If I look at the API, I’m sure I’m not alone in thinking of a metaphor of a database. The “transaction” nomenclature practically screams it. And, in the database world, I can perform operations one at a time or I can start a transaction, perform a batch of them, and then commit or rollback my batch atomically. In spite of the fact that I saw “End” instead of “Commit” or “Rollback” (and, in retrospect, this should have been a red flag), I assumed that behavior here was the same.

So, in my facade, I implemented a scheme where normal operations were recorded sans transaction and I started/ended transactions in situations where one value changing automatically changed another. To me, this was an undo “transaction”, since I wanted those to be rolled back with a single “Undo/Ctrl-Z”. Well, it turns out I was partially right in my assumption. Transactions were, in fact, atomic in nature. But, after a lot of debugging and squinting, I found that transactions were not actually optional. Every Record() operation required a transaction to be started and stopped. The metaphor was just enough like a database to create the expectation that the abstraction would mirror its behavior, but not enough like a database API where that actually worked. It would sometimes throw exceptions about a transaction and sometimes simply do nothing.

Okay, fair enough, I bracketed every Record operation with a transaction, and things were actually kind of working in the application at this point. Operations would undo and redo, except that I had to hit undo at least twice to undo every one thing I did. Now for this, I couldn’t rely on the exception debugging or anything like that to point me in the right direction, so I was really immersed in the debugger and code to figure this one out (and it’s a doozy). If you look at the two public StartTransaction() overloads, one appears to start a transaction and the other appears to start a transaction and record the first entry of the transaction. This struck me as very odd until I realized that all Records() had to occur inside of a transaction, and then I figured it was probably tacked on shorthand to prevent endless sequences of Start(); Record(); End(); for a single record.

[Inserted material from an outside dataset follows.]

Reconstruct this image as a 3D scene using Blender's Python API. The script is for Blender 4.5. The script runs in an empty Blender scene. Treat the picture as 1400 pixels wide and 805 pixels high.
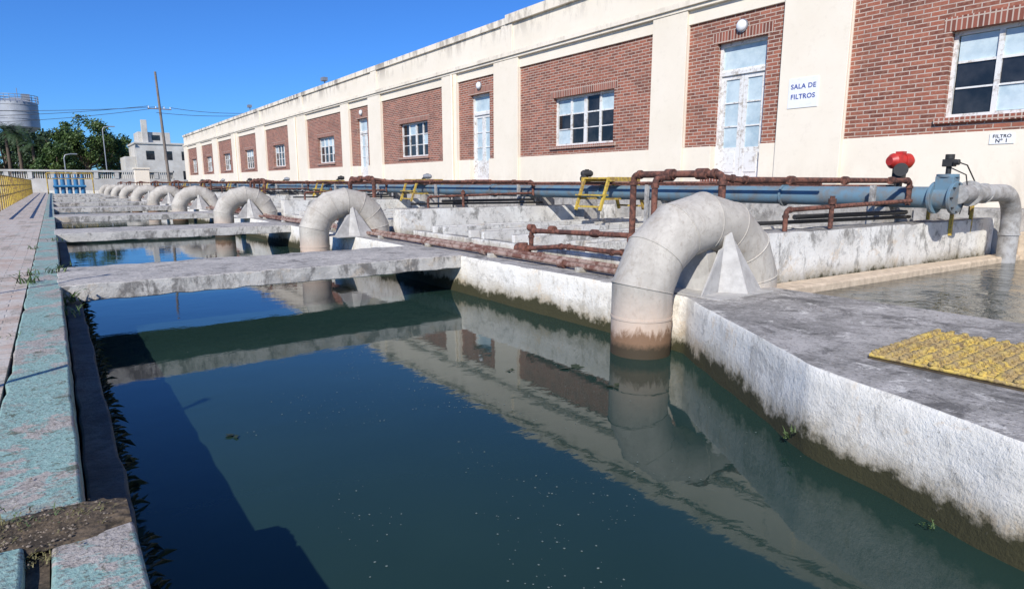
import bpy, bmesh, math, random
from mathutils import Vector, noise, Matrix
random.seed(7)
scene=bpy.context.scene
scene.view_settings.view_transform='Standard'
scene.view_settings.look='None'
scene.view_settings.exposure=0
COL=scene.collection
PER=7.8

# ---------------------------------------------------------------- materials
class M:
    def __init__(s,name,rough=0.8,metal=0.0):
        s.m=bpy.data.materials.new(name); s.m.use_nodes=True
        s.nt=s.m.node_tree; s.n=s.nt.nodes; s.l=s.nt.links
        s.b=s.n['Principled BSDF']; s.b.inputs['Roughness'].default_value=rough
        s.b.inputs['Metallic'].default_value=metal
        g=s.n.new('ShaderNodeNewGeometry'); s.pos=g.outputs['Position']; s.nor=g.outputs['Normal']
        sp=s.n.new('ShaderNodeSeparateXYZ'); s.l.new(s.pos,sp.inputs[0]); s.x,s.y,s.z=sp.outputs
        sn=s.n.new('ShaderNodeSeparateXYZ'); s.l.new(s.nor,sn.inputs[0]); s.nz=sn.outputs[2]
    def put(s,inp,v):
        if hasattr(v,'is_output'): s.l.new(v,inp)
        elif isinstance(v,(tuple,list)):
            inp.default_value=tuple(v)+((1,) if len(v)==3 and inp.type=='RGBA' else ())
        else: inp.default_value=v
    def stretch(s,sc):
        mp=s.n.new('ShaderNodeVectorMath'); mp.operation='MULTIPLY'
        s.l.new(s.pos,mp.inputs[0]); mp.inputs[1].default_value=sc; return mp.outputs[0]
    def noise(s,scale,detail=5,rough=0.6,vec=None,dist=0):
        t=s.n.new('ShaderNodeTexNoise'); s.l.new(vec or s.pos,t.inputs['Vector'])
        t.inputs['Scale'].default_value=scale; t.inputs['Detail'].default_value=min(detail,8)
        t.inputs['Roughness'].default_value=rough; t.inputs['Distortion'].default_value=dist
        return t.outputs['Fac']
    def rng(s,v,a,b,c=0.,d=1.):
        t=s.n.new('ShaderNodeMapRange'); s.put(t.inputs[0],v)
        for i,k in enumerate((a,b,c,d)): t.inputs[i+1].default_value=k
        return t.outputs[0]
    def math(s,op,a,b=0.):
        t=s.n.new('ShaderNodeMath'); t.operation=op; s.put(t.inputs[0],a); s.put(t.inputs[1],b); return t.outputs[0]
    def mix(s,f,a,b,mode='MIX'):
        t=s.n.new('ShaderNodeMix'); t.data_type='RGBA'; t.blend_type=mode
        s.put(t.inputs[0],f); s.put(t.inputs[6],a); s.put(t.inputs[7],b); return t.outputs[2]
    def color(s,c): s.put(s.b.inputs['Base Color'],c)
    def bump(s,h,st=0.4,d=0.01):
        t=s.n.new('ShaderNodeBump'); t.inputs['Strength'].default_value=st; t.inputs['Distance'].default_value=d
        s.l.new(h,t.inputs['Height']); s.l.new(t.outputs[0],s.b.inputs['Normal'])

def concrete(name,side_a,side_b,stain,top_a,top_b,moss=True,stain_lo=.5,stain_hi=.62,mossz=-.40,flake=.55,toplight=.5,streaky=.75,stain_amt=.75):
    m=M(name,.9)
    n1=m.noise(1.3,8,.65); n2=m.noise(9,8,.72); n3=m.noise(38,4,.7)
    streak=m.noise(2.6,8,.74,m.stretch((1.5,1.5,streaky)),.5)
    side=m.mix(m.rng(m.noise(2.0,6,.65),.40,.60),side_a,side_b)
    side=m.mix(m.rng(n2,.54,.62,0,.45),side,tuple(v*.72 for v in side_b))
    fl=m.noise(3.1,8,.78,dist=.5)
    side=m.mix(m.rng(fl,.55,.57,0,flake),side,tuple(v*.50 for v in side_b))
    side=m.mix(m.rng(m.noise(1.7,8,.8,dist=.4),.56,.62,0,.6),side,(side_a[0]*.84,side_a[1]*.70,side_a[2]*.55))
    st=m.rng(m.math('ADD',m.math('MULTIPLY',streak,.8),m.math('MULTIPLY',n2,.2)),stain_lo,stain_hi)
    side=m.mix(m.math('MULTIPLY',st,stain_amt),side,stain)
    side=m.mix(m.rng(n3,.62,.70,0,.5),side,(.10,.085,.07))
    if moss:
        h=m.math('ADD',m.z,m.math('MULTIPLY',m.math('SUBTRACT',n2,.5),.30))
        h=m.math('ADD',h,m.math('MULTIPLY',m.math('SUBTRACT',n1,.5),.35))
        side=m.mix(m.rng(h,mossz+.16,mossz,0,.7),side,(.24,.19,.10))
        side=m.mix(m.rng(h,mossz+.03,mossz-.03),side,(.045,.042,.016))
    t=m.math('ADD',m.math('MULTIPLY',n1,.5),m.math('MULTIPLY',n2,.5))
    top=m.mix(m.rng(t,.43,.57),top_a,top_b)
    top=m.mix(m.rng(m.noise(2.3,8,.78,dist=.8),.52,.60,0,.75),top,tuple(v*.38 for v in top_a))
    top=m.mix(m.rng(m.noise(5,8,.78,dist=.5),.57,.62,0,toplight),top,side_a)
    top=m.mix(m.rng(n3,.52,.66,0,.65),top,(.055,.05,.045))
    m.color(m.mix(m.rng(m.nz,.45,.8),side,top))
    m.bump(m.math('ADD',m.math('ADD',n2,fl),m.math('MULTIPLY',n3,.6)),.8,.012)
    return m.m
MWALL=concrete('whitewashed_concrete',(.88,.84,.75),(.80,.75,.65),(.40,.34,.25),(.25,.235,.21),(.46,.43,.39),stain_lo=.56,stain_hi=.64,flake=.45,mossz=-.385,stain_amt=.55)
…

What was really going on under the hood was that both Start() overloads invoked a common third, private overload, and passed in all of their parameters plus some. The first invocation passed in nulls for the recording target object and the property value, while the second overload passed in what you gave it. In both cases, the values were recorded in a transaction, but in the case of the Start(string) one, it recorded a pair of nulls in the stack. That’s right. The second overload wasn’t a convenience — it was the only way not to be wrong. The first method call was always wrong, by definition. So, StartTransaction(string) should really have been called StartTransactionAndAddSpuriousRecord(string) and the second overload should have been called StartTransactionAndRecordActualRecord(string, object, string). Or, better yet, the first one shouldn’t have existed at all.

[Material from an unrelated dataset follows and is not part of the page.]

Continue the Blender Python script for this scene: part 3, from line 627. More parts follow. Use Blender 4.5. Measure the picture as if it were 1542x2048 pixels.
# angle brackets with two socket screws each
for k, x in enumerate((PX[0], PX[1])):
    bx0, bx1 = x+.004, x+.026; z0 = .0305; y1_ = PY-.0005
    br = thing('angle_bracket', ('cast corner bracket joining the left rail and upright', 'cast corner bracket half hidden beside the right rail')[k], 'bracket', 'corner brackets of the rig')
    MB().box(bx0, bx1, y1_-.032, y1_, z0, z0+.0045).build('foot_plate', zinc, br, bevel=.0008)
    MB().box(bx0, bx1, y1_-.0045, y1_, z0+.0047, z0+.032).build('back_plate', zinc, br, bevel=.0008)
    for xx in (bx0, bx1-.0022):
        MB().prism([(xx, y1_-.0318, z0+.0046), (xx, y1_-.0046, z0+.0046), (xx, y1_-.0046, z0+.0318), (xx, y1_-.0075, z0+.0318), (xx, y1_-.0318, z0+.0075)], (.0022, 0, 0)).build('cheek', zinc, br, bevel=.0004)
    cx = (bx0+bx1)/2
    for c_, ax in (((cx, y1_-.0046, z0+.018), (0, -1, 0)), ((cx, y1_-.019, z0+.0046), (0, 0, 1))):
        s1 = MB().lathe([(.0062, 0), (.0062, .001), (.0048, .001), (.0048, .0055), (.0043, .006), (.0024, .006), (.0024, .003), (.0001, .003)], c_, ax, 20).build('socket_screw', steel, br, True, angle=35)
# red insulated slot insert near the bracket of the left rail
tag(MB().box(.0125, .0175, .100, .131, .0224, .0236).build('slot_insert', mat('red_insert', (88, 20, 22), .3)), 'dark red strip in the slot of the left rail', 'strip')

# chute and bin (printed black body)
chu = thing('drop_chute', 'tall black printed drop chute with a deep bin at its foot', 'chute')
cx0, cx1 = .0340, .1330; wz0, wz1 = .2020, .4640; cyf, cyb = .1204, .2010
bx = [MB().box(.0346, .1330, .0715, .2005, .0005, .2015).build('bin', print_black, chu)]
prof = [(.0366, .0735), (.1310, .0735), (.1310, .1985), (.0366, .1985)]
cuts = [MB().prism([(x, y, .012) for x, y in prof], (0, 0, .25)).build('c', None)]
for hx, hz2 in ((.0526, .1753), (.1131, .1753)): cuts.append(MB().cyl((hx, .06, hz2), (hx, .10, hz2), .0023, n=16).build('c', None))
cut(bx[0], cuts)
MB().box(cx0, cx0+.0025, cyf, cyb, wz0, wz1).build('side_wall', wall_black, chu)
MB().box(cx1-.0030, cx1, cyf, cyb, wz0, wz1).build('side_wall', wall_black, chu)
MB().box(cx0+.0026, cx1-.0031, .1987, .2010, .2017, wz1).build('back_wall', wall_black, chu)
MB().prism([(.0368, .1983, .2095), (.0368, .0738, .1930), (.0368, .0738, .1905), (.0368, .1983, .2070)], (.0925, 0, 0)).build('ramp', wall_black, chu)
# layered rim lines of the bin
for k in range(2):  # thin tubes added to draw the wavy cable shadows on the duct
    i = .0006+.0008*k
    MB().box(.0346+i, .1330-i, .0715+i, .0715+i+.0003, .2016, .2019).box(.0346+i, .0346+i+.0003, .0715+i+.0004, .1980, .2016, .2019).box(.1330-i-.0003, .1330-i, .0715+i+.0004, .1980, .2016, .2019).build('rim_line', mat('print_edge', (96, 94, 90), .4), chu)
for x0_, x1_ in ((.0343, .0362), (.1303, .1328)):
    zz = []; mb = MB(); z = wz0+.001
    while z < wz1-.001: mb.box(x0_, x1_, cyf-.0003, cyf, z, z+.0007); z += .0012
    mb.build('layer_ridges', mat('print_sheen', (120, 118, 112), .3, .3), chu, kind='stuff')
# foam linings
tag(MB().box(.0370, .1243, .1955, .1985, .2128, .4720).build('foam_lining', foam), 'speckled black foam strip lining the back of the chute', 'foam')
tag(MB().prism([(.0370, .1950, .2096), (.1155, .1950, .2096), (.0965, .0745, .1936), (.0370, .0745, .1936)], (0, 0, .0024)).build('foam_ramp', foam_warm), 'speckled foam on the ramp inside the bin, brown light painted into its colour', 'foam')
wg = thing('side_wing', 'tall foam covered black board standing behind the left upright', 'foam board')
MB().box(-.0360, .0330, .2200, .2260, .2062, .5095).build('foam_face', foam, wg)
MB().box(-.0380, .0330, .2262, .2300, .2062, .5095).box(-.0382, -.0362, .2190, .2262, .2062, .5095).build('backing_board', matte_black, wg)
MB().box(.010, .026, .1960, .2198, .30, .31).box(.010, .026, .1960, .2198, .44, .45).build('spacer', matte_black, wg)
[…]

In the book Code Complete, Steve McConnell discusses the importance of forming consistent abstractions:

Provide services in pairs with their opposites. Most operations have corresponding, equal and opposite operations. If you have an operation that turns a light on, you’ll probably need one to turn it off. If you have an operation to add items to a list, you’ll probably need one to delete an item from the list…. … When you design a class, check each public routine to determine whether you need its complement.

null

In the case here, we don’t have Start() and End(), but StartAndDoOtherStuff(), DoMoreOfThatOtherStuff() and End(). These are not complementary abstractions — they’re confusing, overlapping abstractions. Imagine working in C# with a list with this API:

  • List(T firstItem)
  • Add(T item)
  • Clear()

If you want an empty list, what do you think you do? Create a new list? Pshaw. Create a list, and then clear it, of course, since creating a list with no elements is impossible for some reason. Now, imagine if Microsoft pulled a switcheroo on you and foisted this new list API on you after years of working with the list you are familiar with it. My bet is that you’d feel a little like poor Charlie Brown.

Am I Overreacting?

Yes and no. The fact that I’m blogging about it probably implies that I’m more frustrated than I actually am. I don’t blame anyone for writing this code, per se, and I’m sure I’ve written code at times that’s made people pull their hair out as well — we’re all guilty of it at some time or another. An interface that seems intuitive to the author may make no sense to someone else.

Now, don’t get me wrong. I was frustrated at the time. But, I filed that frustration away, and took the opportunity instead to analyze exactly what went wrong. What we had there was a failure to communicate…

I tried to consider objectively my role in it versus the role of the service. I think that my role in it was to make assumptions without verifying them, based on the advertised API, as I mentioned in the lead-in. But, I think that it’s incumbent on green field developers and maintenance programmers alike to pull back and consider the abstractions. Are you forcing clients to pass in parameters that you don’t need? Do your functions do what they say they’re going to do? Do your functions force unnecessary behavior on clients? Do your functions misrepresent a common abstraction? If the answer to these questions is, or even may be, “yes”, it’s probably time to rework the public API for clarity.

Whoever is to blame in the matter, the fact is that I spent some hours debugging something, where I would have spent none doing so had the interface worked the way that I assumed it worked by inspecting it (once I had ferreted out my incorrect assumptions, everything worked flawlessly and my TDD tests and other unit tests proved to be correct, given my own facade API). That is frustrating and wasteful. I feel somewhat vindicated by the fact that I would have wasted zero time if the API had worked in a manner consistent with itself, whereas with the state it was in, I would have had to read/debug the internals whether I assumed anything or not, given that the API was not consistent with the actual behavior of the implementation.

So, the point of all this is that an API that does not faithfully represent the implementation is going to cause frustration. If you’re a developer working on an API that somebody else will use, do both of you a favor and look for these types of issues and any others you can think of. Don’t code up a class where some other class you’re writing at the same time is the only client. That’s a recipe for clunky interfaces and seams. And, please, write some tests, TDD tests, unit tests, whatever. These force you to use your API in another context. If the code in question here had been unit tested, I find it unlikely that it would have had its public API left in this state. Bearing these things in mind will keep your stock high with fellow programmers and have them trusting code that you write, instead of knowing that every time they try to kick an extra point, you’re going to rip the ball away and cause them to fall flat on their backs.